Die Grundvoraussetzung für eine angemessene Unterstützung der Pflegenden besteht nach Meinung der Autoren darin, dass Pflegetätigkeiten anderen Arbeiten gleichgestellt werden müssen. Dies setzt einen grundlegenden Perspektivwechsel voraus, denn ein Pflegefall ist nicht länger Privatsache, sondern ein öffentliches Ereignis. Außerdem muss das FPfzG den Pflegenden eine verbesserte finanzielle Absicherung gewährleisten und ebenfalls ein Schulungs- und Beratungsangebot für Pflegende enthalten. Der Staat hat die Aufgabe, die Unternehmen mit entsprechender Regelung in die Pflicht zu nehmen, Maßnahmen verbindlich umzusetzen. Bürger, die nicht von Pflegeaufgaben betroffen sind, sollen durch ideelle und materielle Anreize ermutigt werden, im Sinne einer „private-public-partnership“ Verantwortung zu übernehmen.
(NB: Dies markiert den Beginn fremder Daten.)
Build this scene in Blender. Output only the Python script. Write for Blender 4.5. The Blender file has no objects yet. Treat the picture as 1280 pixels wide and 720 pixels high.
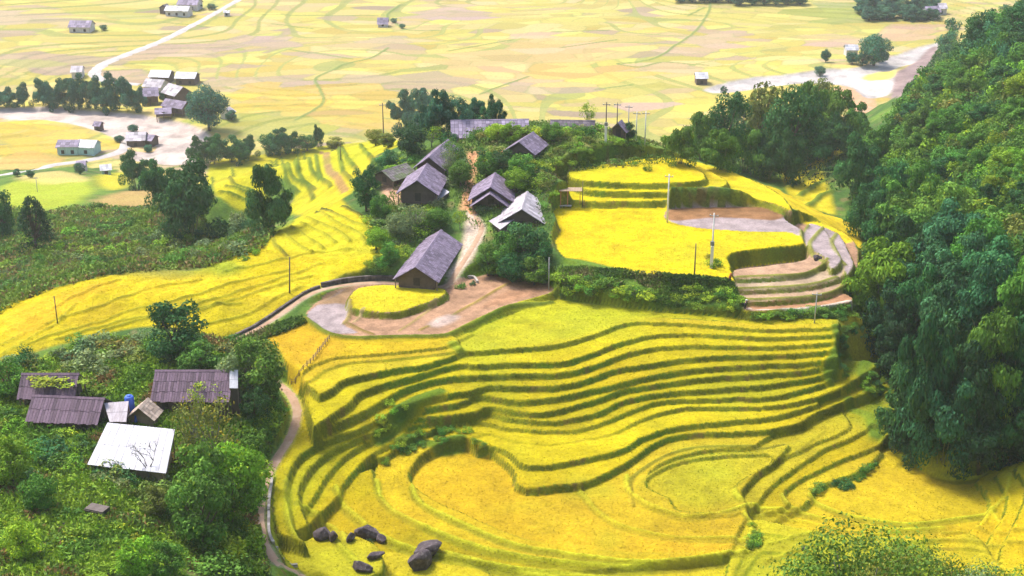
import bpy, bmesh, math, random
import numpy as np
from mathutils import Vector, Matrix
random.seed(7)
RNG = np.random.default_rng(7)
C = bpy.context.scene.collection

# ------------------------------------------------------------------ camera geometry (used to survey the valley)
CAM_Z, PITCH, FOC = 150.0, math.radians(22), 1758.0
CP, SP = math.cos(PITCH), math.sin(PITCH)

def ray(u, v):
    a, b = (u - 640) / FOC, (v - 360) / FOC
    return np.array((a, CP - b * SP, -SP - b * CP))

def at(u, v, z, ty=0.0, y0=195.0):
    """surveyed point (u, v) on the level z (a plane that may lean by ty along y)"""
    d = ray(u, v)
    t = (z - ty * y0 - CAM_Z) / (d[2] - ty * d[1])
    return np.array((d[0] * t, d[1] * t, CAM_Z + d[2] * t))

# ------------------------------------------------------------------ grid
def axis(parts):
    out = [parts[0][0]]
    for a, b, s in parts:
        n = max(1, int(round((b - a) / s)))
        out.extend(np.linspace(a, b, n + 1)[1:])
    return np.array(out)

XS = axis([(-1200, -500, 50), (-500, -330, 10), (-330, -150, 1.3), (-150, -76, .7), (-76, 80, .3),
           (80, 150, .7), (150, 330, 1.3), (330, 500, 10), (500, 1200, 50)])
YS = axis([(-20, 60, 4), (60, 134, .7), (134, 232, .21), (232, 290, .3), (290, 350, .5), (350, 480, .8), (480, 880, 1.1), (880, 1000, 8), (1000, 2200, 40)])
NX, NY = len(XS), len(YS)
GX, GY = np.meshgrid(XS, YS)
print('grid', NX, NY, NX * NY)

_tab = np.random.default_rng(3).random((256, 256))
def noise(x, y, s, seed=0):
    x = x / s + seed * 17.31; y = y / s + seed * 9.7
    xi = np.floor(x).astype(int); yi = np.floor(y).astype(int)
    fx = x - xi; fy = y - yi
    fx = fx * fx * (3 - 2 * fx); fy = fy * fy * (3 - 2 * fy)
    a = _tab[yi & 255, xi & 255]; b = _tab[yi & 255, (xi + 1) & 255]
    c = _tab[(yi + 1) & 255, xi & 255]; d = _tab[(yi + 1) & 255, (xi + 1) & 255]
    return (a * (1 - fx) + b * fx) * (1 - fy) + (c * (1 - fx) + d * fx) * fy
def fbm(x, y, s, seed=0, o=3):
    t = 0; w = 0; a = 1
    for k in range(o):
        t = t + a * noise(x, y, s / 2 ** k, seed + k); w += a; a *= .55
    return t / w
def sstep(t):
    t = np.clip(t, 0, 1); return t * t * (3 - 2 * t)

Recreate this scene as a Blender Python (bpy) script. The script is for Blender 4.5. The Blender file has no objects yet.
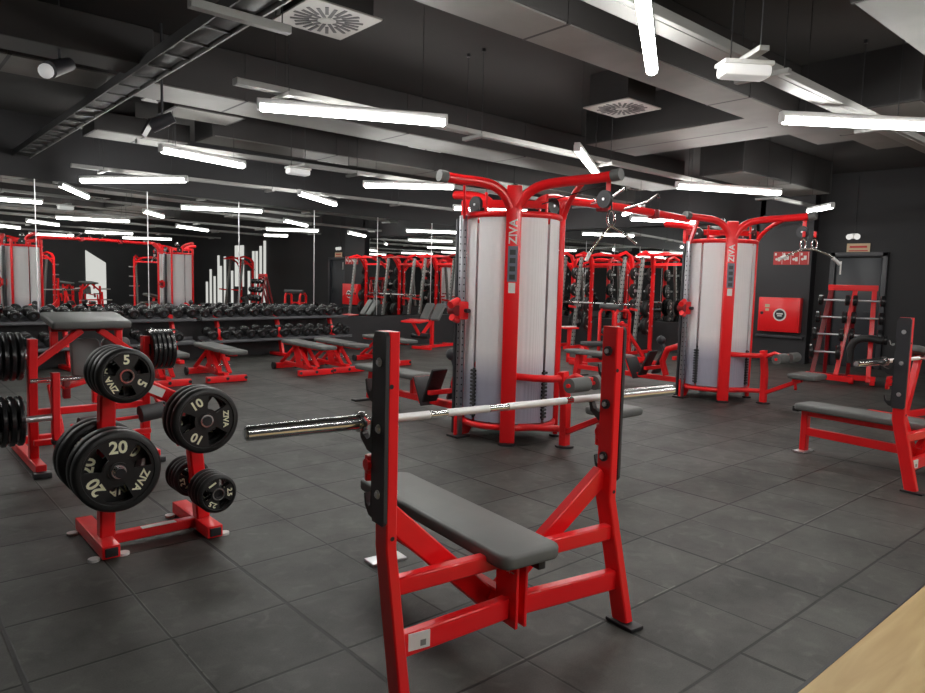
import bpy, bmesh, math, random
from mathutils import Vector, Matrix
random.seed(7)
PI = math.pi
COL = bpy.context.scene.collection
TH = math.radians(6.0)          # the floor tiles and most machines stand 6 degrees off the mirror wall
CT, ST = math.cos(TH), math.sin(TH)
def T(X, Y, z=0.0):             # tile-grid metres -> room metres
    return (X*CT + Y*ST, -X*ST + Y*CT, z)

# ------------------------------------------------------------------ materials
def new_mat(name):
    m = bpy.data.materials.new(name); m.use_nodes = True
    nt = m.node_tree; b = nt.nodes['Principled BSDF']
    return m, nt, b
def pmat(name, col, rough=0.5, metal=0.0, bump=0.0, bscale=200.0, spec=0.5, var=0.0, vscale=6.0, coat=0.0):
    m, nt, b = new_mat(name)
    b.inputs['Base Color'].default_value = (*col, 1)
    b.inputs['Roughness'].default_value = rough
    b.inputs['Metallic'].default_value = metal
    b.inputs['Specular IOR Level'].default_value = spec
    if coat: b.inputs['Coat Weight'].default_value = coat; b.inputs['Coat Roughness'].default_value = 0.15
    tc = nt.nodes.new('ShaderNodeTexCoord')
    if var:
        n = nt.nodes.new('ShaderNodeTexNoise'); n.inputs['Scale'].default_value = vscale; n.inputs['Detail'].default_value = 5
        nt.links.new(tc.outputs['Object'], n.inputs['Vector'])
        r = nt.nodes.new('ShaderNodeMapRange'); r.inputs[1].default_value = 0.3; r.inputs[2].default_value = 0.7
        r.inputs[3].default_value = 1-var; r.inputs[4].default_value = 1+var
        nt.links.new(n.outputs['Fac'], r.inputs[0])
        mx = nt.nodes.new('ShaderNodeVectorMath'); mx.operation = 'SCALE'
        mx.inputs[0].default_value = col
        nt.links.new(r.outputs[0], mx.inputs['Scale']); nt.links.new(mx.outputs[0], b.inputs['Base Color'])
    if bump:
        n = nt.nodes.new('ShaderNodeTexNoise'); n.inputs['Scale'].default_value = bscale; n.inputs['Detail'].default_value = 3
        nt.links.new(tc.outputs['Object'], n.inputs['Vector'])
        bp = nt.nodes.new('ShaderNodeBump'); bp.inputs['Strength'].default_value = bump; bp.inputs['Distance'].default_value = 0.002
        nt.links.new(n.outputs['Fac'], bp.inputs['Height']); nt.links.new(bp.outputs[0], b.inputs['Normal'])
    return m
M = {}
M['red'] = pmat('red_paint', (0.90, 0.011, 0.015), 0.32, 0, 0.03, 300, coat=0.2)
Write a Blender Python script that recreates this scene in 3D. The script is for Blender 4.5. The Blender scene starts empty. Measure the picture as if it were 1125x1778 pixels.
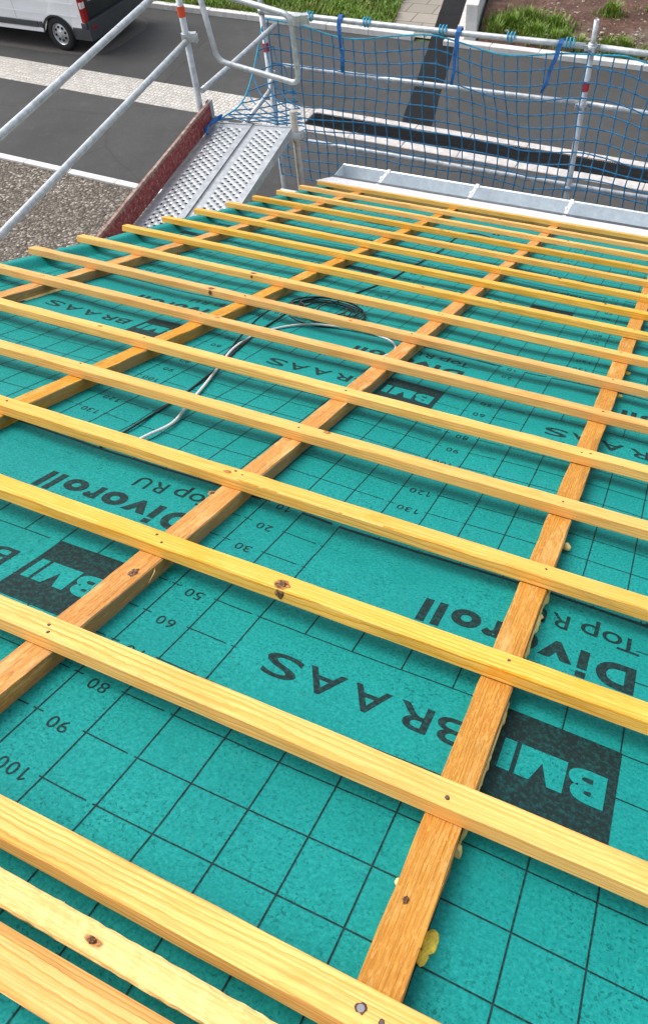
import bpy, bmesh, math, random
from mathutils import Vector, Matrix, noise as mnoise
random.seed(7)
R = math.radians
PITCH = R(22); CA, SA = math.cos(PITCH), math.sin(PITCH)
GZ = -4.8                                    # street level
sc = bpy.context.scene
COL = sc.collection

# ------------------------------------------------------------------ node helpers
def new_mat(name):
    m = bpy.data.materials.new(name); m.use_nodes = True
    nt = m.node_tree; nt.nodes.clear()
    out = nt.nodes.new('ShaderNodeOutputMaterial'); b = nt.nodes.new('ShaderNodeBsdfPrincipled')
    nt.links.new(b.outputs[0], out.inputs[0])
    return m, nt, b
def nd(nt, typ, ins=None, **props):
    n = nt.nodes.new('ShaderNode' + typ)
    for k, v in props.items(): setattr(n, k, v)
    for k, v in (ins or {}).items():
        s = n.inputs[k]
        if isinstance(v, bpy.types.NodeSocket): nt.links.new(v, s)
        else: s.default_value = v
    return n
def rgb(*c): return (c[0], c[1], c[2], 1.0)
def ramp(nt, fac, stops, interp='LINEAR'):
    n = nt.nodes.new('ShaderNodeValToRGB'); n.color_ramp.interpolation = interp
    e = n.color_ramp.elements
    while len(e) < len(stops): e.new(0.5)
    for i, (p, c) in enumerate(stops):
        e[i].position = p; e[i].color = c if len(c) == 4 else rgb(*c)
    nt.links.new(fac, n.inputs[0]); return n.outputs[0]
def mix(nt, fac, a, b, mode='MIX'):
    n = nt.nodes.new('ShaderNodeMix'); n.data_type = 'RGBA'; n.blend_type = mode
    for s, v in ((n.inputs[0], fac), (n.inputs[6], a), (n.inputs[7], b)):
        if isinstance(v, bpy.types.NodeSocket): nt.links.new(v, s)
        else: s.default_value = v
    return n.outputs[2]
def mth(nt, op, a, b=None, c=None):
    n = nt.nodes.new('ShaderNodeMath'); n.operation = op
    for i, v in enumerate((a, b, c)):
        if v is None: continue
        if isinstance(v, bpy.types.NodeSocket): nt.links.new(v, n.inputs[i])
        else: n.inputs[i].default_value = v
    return n.outputs[0]
def coords(nt, scale=(1, 1, 1), rnd=False, loc=(0, 0, 0), kind='Object', rot=(0, 0, 0)):
    tc = nd(nt, 'TexCoord').outputs[kind]
    if rnd:
        oi = nd(nt, 'ObjectInfo').outputs['Random']
        o = nd(nt, 'CombineXYZ', {0: mth(nt, 'MULTIPLY', oi, 37.0), 1: mth(nt, 'MULTIPLY', oi, 0.0), 2: mth(nt, 'MULTIPLY', oi, 0.0)}).outputs[0]
        tc = nd(nt, 'VectorMath', {0: tc, 1: o}, operation='ADD').outputs[0]
    return nd(nt, 'Mapping', {'Vector': tc, 'Scale': scale, 'Location': loc, 'Rotation': rot}).outputs[0]
def noise(nt, vec, scale, detail=3.0, rough=0.55, dist=0.0, out=0):
    return nd(nt, 'TexNoise', {'Vector': vec, 'Scale': scale, 'Detail': detail, 'Roughness': rough, 'Distortion': dist}).outputs[out]
def bump(nt, b, height, strength=0.3, dist=0.01):
    n = nd(nt, 'Bump', {'Height': height, 'Strength': strength, 'Distance': dist})
    nt.links.new(n.outputs[0], b.inputs['Normal'])
def put(nt, b, **kw):
    names = dict(col='Base Color', rough='Roughness', metal='Metallic', spec='Specular IOR Level', coat='Coat Weight', emis='Emission Color')
    for k, v in kw.items():
        s = b.inputs[names[k]]
        if isinstance(v, bpy.types.NodeSocket): nt.links.new(v, s)
        else: s.default_value = v

M = {}
def simple(name, col, rough=0.6, metal=0.0, var=0.25, scale=8.0, spec=0.5, bmp=0.0, bscale=60.0):
    m, nt, b = new_mat(name); c = coords(nt)
    n = noise(nt, c, scale, 4)
    dark = tuple(x * (1 - var) for x in col); lite = tuple(min(1, x * (1 + var * .6)) for x in col)
    put(nt, b, col=ramp(nt, n, [(.3, dark), (.7, lite)]), rough=rough, metal=metal, spec=spec)
    if bmp: bump(nt, b, noise(nt, c, bscale, 3), bmp, .004)
    M[name] = m; return m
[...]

Der Ansatz der „Pflegesensiblen Arbeitszeiten“ wird von den Autoren als einen besonders konstruktiven Vorschlag gewürdigt. Dieser konkretisiert einerseits die Pflegesituation in drei Phasen und berücksichtigt somit den jeweiligen Pflegeaufwand. Andererseits sieht er vor, die Arbeitszeit in eine pflegegerechte Vollzeit umzuwandeln. Diese umfasst eine Vollzeittätigkeit mit abgesenkter Arbeitszeitdauer um bis zu zehn Stunden wöchentlich für die Dauer der Pflege. Der finanzielle Ausgleich soll durch eine Mischfinanzierung von Arbeitgeber, Sozialkassen und Staat erfolgen.
Abschließend merken die Autoren an, dass die Maßnahmen zur Verbesserung der sozialen Anerkennung von Pflege in Gesellschaft und Unternehmen verstärkt werden müssen, damit Pflegende ideelle und materielle Anerkennung erhalten. Darüber hinaus ist eine betroffengerechte Novellierung des FPfzG erforderlich, die die herausgearbeiteten Kritikpunkte bereinigt.
Ehm, Simone & Rinderspacher, Jürgen P. (2013): Ein Jahr Familienpflegezeitgesetz – Welche Erfahrungen gibt es und wie kann es weitergehen?, in: feministische studien.Sorgeverhältnisse, Lucius & Lucius Verlagsgesellschaft, Stuttgart 2013.